Cisco CTO Padmasree Warrior promised further simplification of Cisco’s product line and market channels, and trumpeted the success of the company’s move into servers in a keynote at Cisco Live in London. Later in a question and answer session, she ducked questions about expansion into storage.

“Cisco has three operating systems, IOS [for routers], NX-OS [for its converged data centre products] and XR [for service providers],” she said. “We don’t think there will ever be one OS. The requirements are different.”

Cross-pollinated code

She did, however, point out that common, platform-independent code would be consolidated into one group: “We are cross-pollinating between IOS and NX-OS, creating APIs in systems so apps can connect quicker.”

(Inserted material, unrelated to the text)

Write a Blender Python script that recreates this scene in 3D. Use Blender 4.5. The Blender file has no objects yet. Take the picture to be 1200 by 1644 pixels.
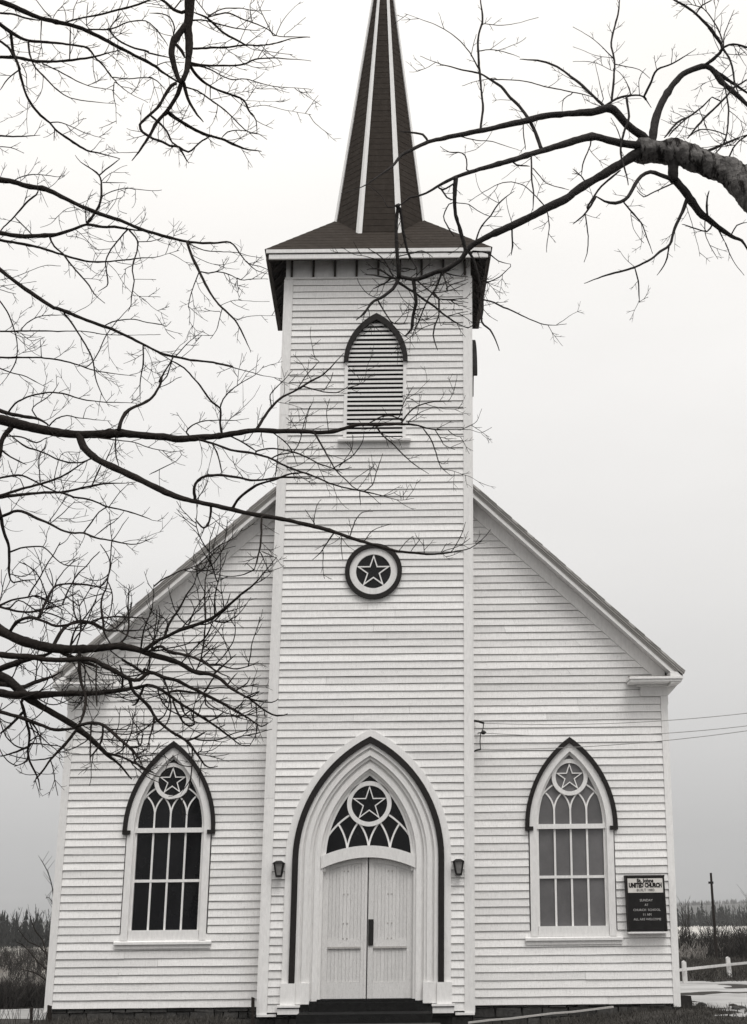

Likewise, Cisco itself has been simplified, dumping its consumer products and conslidating into five lines of business: data centre, enterprise, service provider, collaboration and security.

“We are simplifying the way customers buy our products,” said Warrior (pictured centre, with Olympic 5000m contender Emily Pidgeon – brought in at the left by green screen and telepresence). “We used to be organised by product line.” The leaders in the five areas all have actual spend so they can “manage portfolios”.

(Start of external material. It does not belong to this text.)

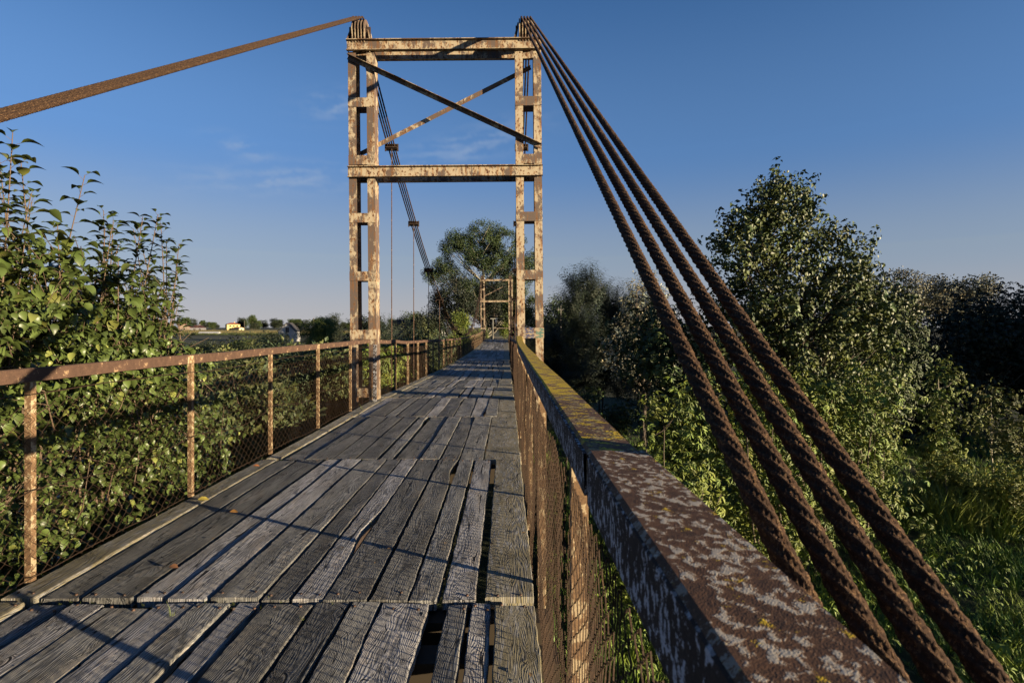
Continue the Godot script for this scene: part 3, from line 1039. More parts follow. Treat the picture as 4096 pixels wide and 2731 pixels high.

Part of Cisco’s consolidation has been its unified computing system (UCS) move, which saw it step into servers, where it now claims to have 17 percent market share, coming third in the market.

The next obvious step might be to enter storage, adding the third major part of data centres, but Warrior said this would not be a good move: “There is a danger in trying to do everything,” she said, no doubt to the relief of current partners EMC and NetApp.

The keynote and “question and answer” sessions hinted at future announcements for tomorrow including the British Innovation Gateway (BIG) which will be a virtual national incubator centre, and an expansion of Cisco Academies, which have been set up in boroughs in London, around the Olympic site.

There was also talk of LISP – a new protocol designed by Cisco engineers, which will be proposed as a standard. It stands for Location ID Separater Protocol, and is designed to let users switch easily between mobile devices on different networks without losing the thread of their work sessions.